Mats Sundin had a goal and an assist, and Ryan Kesler also scored for Vancouver, which has lost two straight at home, matching its total there for the last three months of the regular season.

"We're going to regroup," said Luongo, who finished with 26 saves. "We're going to come Monday and we're going to play the hardest game we've played all year, make sure we play our best game on the ice, and bring us back here."

Nikolai Khabibulin made 19 saves for Chicago, getting a break when Kyle Wellwood hit the post midway through the third period, but also getting a blocker on Kesler's short-handed 2-on-1 chance with seven minutes left.

After Chicago won what Canucks coach Alain Vigneault called a "chess match" in Game 4 on Thursday, the teams played a faster-paced, highly physical game Saturday with plenty of big hits and scrums after the whistle.

The Canucks got top defenseman Sami Salo back after he missed two games with an undisclosed lower-body injury, but Chicago opened the scoring for the first time in the series with 4:33 left in the first period. Byfuglien beat Mattias Ohlund to a rebound of Campbell's point shot through traffic and off Luongo's pad.

"We had guys all over the puck and kept it in when we need to and we found a way to sneak some by 1/8Luongo 3/8," Byfuglien said.

The Blackhawks controlled much of the play in the opening period, pinning the Canucks in their own end for long stretches, but Kesler tied it on a lucky power-play bounce with 2:06 left.

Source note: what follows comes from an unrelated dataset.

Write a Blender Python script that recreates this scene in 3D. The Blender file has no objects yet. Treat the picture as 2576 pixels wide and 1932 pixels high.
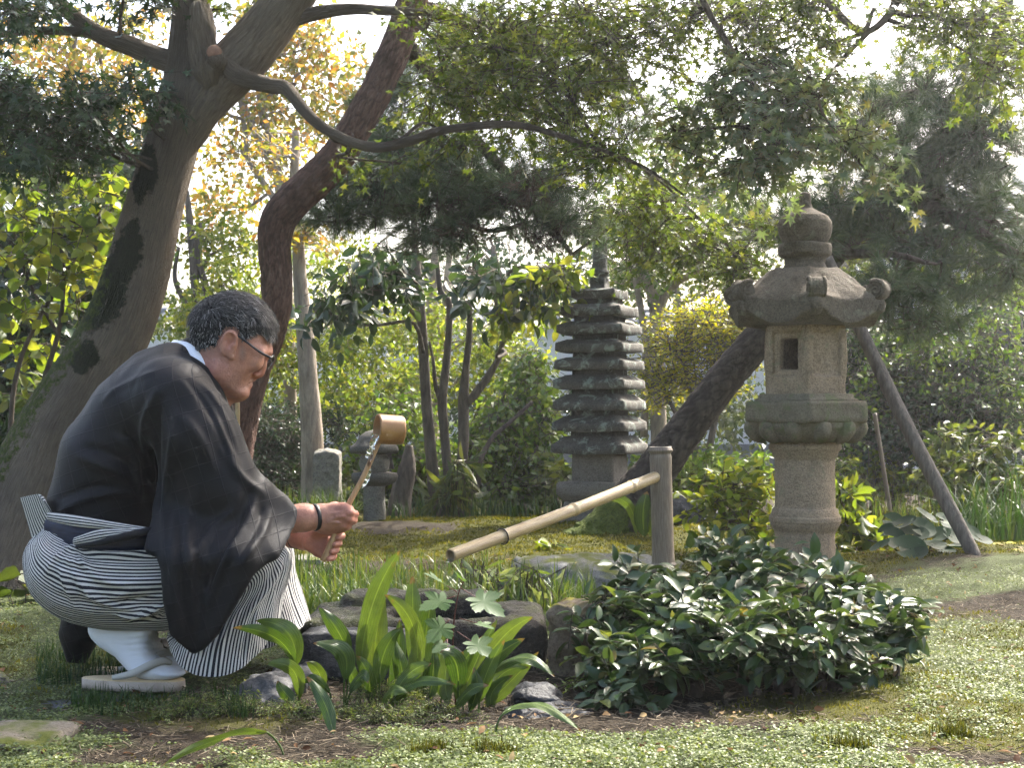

Sundin gave the Canucks the lead midway through the second, but Byfuglien tied it again after Vancouver was whistled for an extra penalty during a post-whistle scrum.

"A lot of people are going to write us off, but we believe in this locker room that we can win," Luongo said. "We should have won both games in Chicago, so we know we can go in there and win a game."

Notes: Canucks D Shane O'Brien and Chicago D Matt Walker both received misconducts late in the second period, but it was an extra roughing penalty to O'Brien that gave the Blackhawks the penalty that led to the tying goal.